For every line in the records that has the word "only", make a copy.

Dataset rows –

— START —

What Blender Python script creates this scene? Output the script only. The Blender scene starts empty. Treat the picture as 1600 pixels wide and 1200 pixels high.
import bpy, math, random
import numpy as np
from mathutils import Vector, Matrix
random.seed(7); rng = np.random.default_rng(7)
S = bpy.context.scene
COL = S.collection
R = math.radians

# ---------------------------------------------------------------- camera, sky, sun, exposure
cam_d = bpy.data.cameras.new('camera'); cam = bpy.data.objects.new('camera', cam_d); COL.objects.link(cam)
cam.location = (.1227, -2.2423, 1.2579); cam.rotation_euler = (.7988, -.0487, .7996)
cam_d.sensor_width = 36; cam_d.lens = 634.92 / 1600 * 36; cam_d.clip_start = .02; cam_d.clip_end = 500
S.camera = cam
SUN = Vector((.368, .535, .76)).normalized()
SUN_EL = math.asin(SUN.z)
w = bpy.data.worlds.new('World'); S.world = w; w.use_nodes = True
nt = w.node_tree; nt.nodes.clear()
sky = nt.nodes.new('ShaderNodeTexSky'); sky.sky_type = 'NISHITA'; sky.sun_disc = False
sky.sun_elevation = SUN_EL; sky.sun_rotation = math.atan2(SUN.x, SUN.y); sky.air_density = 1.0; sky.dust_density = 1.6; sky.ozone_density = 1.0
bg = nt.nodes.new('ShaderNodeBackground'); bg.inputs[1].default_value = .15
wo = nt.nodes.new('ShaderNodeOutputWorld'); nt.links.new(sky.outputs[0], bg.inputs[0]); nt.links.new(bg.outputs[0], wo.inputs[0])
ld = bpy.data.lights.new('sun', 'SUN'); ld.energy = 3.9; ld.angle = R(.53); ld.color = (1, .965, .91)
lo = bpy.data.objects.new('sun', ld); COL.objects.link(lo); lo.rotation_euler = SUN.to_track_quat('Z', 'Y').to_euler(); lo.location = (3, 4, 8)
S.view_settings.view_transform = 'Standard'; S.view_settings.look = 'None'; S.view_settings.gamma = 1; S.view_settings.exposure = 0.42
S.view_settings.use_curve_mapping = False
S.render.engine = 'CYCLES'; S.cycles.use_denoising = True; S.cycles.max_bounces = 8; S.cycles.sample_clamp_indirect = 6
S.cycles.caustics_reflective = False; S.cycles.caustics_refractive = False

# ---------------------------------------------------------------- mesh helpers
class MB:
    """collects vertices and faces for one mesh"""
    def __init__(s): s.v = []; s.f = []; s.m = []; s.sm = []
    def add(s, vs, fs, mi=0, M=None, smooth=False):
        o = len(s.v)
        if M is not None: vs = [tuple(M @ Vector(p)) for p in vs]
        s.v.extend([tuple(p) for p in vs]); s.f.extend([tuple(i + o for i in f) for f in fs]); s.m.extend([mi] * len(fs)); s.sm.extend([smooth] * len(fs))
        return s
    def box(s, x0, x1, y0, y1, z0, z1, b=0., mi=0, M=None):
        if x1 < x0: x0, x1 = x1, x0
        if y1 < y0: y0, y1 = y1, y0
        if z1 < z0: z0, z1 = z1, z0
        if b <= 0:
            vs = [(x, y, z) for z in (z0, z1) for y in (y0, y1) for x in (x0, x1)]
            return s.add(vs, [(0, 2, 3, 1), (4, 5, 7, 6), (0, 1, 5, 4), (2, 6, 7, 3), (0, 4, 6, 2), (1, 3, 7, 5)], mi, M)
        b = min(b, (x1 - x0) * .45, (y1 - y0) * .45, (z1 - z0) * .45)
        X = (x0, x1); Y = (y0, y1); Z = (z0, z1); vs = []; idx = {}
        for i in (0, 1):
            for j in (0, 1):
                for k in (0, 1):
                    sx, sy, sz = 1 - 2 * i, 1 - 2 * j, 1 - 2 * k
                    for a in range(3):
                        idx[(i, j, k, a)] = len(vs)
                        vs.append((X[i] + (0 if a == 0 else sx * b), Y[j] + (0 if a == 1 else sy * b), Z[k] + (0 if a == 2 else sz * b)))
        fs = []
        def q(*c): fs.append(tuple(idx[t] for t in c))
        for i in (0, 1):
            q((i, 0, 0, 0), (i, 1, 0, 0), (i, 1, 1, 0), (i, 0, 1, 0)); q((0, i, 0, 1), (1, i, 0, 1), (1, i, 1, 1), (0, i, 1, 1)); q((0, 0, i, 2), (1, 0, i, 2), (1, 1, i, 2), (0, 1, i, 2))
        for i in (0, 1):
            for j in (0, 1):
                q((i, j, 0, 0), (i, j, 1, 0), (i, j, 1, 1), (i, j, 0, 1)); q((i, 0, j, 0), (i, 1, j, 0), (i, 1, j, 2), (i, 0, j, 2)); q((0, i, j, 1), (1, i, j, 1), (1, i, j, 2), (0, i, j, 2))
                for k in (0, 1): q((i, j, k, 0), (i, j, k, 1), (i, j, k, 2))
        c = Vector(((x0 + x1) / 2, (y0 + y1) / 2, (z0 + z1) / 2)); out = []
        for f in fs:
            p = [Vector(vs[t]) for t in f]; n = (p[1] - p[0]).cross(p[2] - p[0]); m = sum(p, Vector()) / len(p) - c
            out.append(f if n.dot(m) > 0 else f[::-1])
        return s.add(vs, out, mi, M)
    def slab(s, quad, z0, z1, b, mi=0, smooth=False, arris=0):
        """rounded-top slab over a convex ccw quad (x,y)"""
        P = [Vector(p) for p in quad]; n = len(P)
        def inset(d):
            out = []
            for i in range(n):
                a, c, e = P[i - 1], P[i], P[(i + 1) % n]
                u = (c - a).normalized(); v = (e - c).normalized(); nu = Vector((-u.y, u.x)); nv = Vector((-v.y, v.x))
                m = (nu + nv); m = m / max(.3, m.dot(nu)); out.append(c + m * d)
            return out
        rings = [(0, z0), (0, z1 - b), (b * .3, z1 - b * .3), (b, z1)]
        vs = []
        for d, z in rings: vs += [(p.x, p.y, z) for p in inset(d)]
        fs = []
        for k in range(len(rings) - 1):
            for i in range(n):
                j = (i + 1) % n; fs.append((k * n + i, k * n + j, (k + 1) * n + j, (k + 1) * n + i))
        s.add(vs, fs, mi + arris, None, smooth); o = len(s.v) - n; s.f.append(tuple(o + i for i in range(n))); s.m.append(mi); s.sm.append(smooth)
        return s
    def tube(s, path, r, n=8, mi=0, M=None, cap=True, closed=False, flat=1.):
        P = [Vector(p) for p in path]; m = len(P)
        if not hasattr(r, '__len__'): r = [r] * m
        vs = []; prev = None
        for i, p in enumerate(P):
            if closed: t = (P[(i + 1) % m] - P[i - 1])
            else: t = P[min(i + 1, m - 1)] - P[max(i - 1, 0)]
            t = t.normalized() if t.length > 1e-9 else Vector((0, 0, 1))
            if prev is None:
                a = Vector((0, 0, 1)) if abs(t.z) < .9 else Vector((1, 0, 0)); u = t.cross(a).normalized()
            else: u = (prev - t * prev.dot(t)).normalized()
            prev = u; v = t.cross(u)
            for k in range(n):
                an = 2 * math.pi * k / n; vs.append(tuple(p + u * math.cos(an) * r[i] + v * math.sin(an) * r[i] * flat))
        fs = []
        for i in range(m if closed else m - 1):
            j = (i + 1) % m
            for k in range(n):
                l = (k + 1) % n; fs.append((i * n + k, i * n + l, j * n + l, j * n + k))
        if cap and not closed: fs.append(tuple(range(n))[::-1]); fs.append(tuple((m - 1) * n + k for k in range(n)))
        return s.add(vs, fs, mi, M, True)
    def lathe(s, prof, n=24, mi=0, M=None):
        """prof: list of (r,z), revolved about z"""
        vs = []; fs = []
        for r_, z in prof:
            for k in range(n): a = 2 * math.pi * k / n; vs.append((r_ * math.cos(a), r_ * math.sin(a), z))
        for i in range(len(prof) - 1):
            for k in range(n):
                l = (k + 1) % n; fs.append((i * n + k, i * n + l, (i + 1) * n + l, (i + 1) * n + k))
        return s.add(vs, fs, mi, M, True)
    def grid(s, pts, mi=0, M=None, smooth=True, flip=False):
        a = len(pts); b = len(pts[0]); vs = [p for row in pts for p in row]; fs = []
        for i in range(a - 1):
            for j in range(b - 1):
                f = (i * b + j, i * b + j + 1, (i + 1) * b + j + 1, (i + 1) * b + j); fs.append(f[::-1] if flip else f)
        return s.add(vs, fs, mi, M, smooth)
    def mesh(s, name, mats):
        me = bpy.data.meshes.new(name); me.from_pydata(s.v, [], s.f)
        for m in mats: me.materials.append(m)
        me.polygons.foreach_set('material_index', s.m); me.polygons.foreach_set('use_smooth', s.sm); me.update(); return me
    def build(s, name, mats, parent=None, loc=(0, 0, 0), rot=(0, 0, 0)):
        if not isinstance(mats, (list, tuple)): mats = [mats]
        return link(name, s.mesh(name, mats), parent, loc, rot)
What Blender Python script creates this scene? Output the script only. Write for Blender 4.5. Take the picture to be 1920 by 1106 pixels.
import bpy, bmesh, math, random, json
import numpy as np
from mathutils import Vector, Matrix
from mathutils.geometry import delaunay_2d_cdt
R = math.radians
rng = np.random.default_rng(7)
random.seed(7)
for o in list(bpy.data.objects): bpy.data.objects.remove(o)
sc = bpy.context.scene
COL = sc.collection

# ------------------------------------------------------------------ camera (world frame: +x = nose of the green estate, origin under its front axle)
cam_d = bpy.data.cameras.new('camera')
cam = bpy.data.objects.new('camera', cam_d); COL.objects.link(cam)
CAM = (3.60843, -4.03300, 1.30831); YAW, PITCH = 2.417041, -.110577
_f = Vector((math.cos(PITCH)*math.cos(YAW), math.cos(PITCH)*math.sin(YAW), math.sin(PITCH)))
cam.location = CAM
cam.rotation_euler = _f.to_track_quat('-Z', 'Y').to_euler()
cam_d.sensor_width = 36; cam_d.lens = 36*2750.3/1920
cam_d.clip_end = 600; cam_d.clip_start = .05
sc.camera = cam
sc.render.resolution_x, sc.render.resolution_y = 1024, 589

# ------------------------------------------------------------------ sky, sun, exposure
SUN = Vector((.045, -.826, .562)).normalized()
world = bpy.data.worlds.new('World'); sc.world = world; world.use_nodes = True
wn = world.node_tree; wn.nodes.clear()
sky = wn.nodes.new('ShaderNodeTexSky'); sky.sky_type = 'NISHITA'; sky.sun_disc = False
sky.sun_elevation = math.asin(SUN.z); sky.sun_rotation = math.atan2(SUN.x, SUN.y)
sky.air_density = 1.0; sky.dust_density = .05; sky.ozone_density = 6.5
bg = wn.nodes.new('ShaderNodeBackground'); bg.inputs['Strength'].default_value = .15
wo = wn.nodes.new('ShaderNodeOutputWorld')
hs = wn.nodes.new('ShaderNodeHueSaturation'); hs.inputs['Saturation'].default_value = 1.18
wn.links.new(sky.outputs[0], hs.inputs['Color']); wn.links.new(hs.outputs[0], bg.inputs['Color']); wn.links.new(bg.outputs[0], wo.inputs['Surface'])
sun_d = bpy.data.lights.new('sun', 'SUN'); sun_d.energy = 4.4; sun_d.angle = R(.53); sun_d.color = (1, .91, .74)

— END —

Task answer –
What Blender Python script creates this scene? Output the script only. The Blender scene starts empty. Treat the picture as 1600 pixels wide and 1200 pixels high.
What Blender Python script creates this scene? Output the script only. Write for Blender 4.5. Take the picture to be 1920 by 1106 pixels.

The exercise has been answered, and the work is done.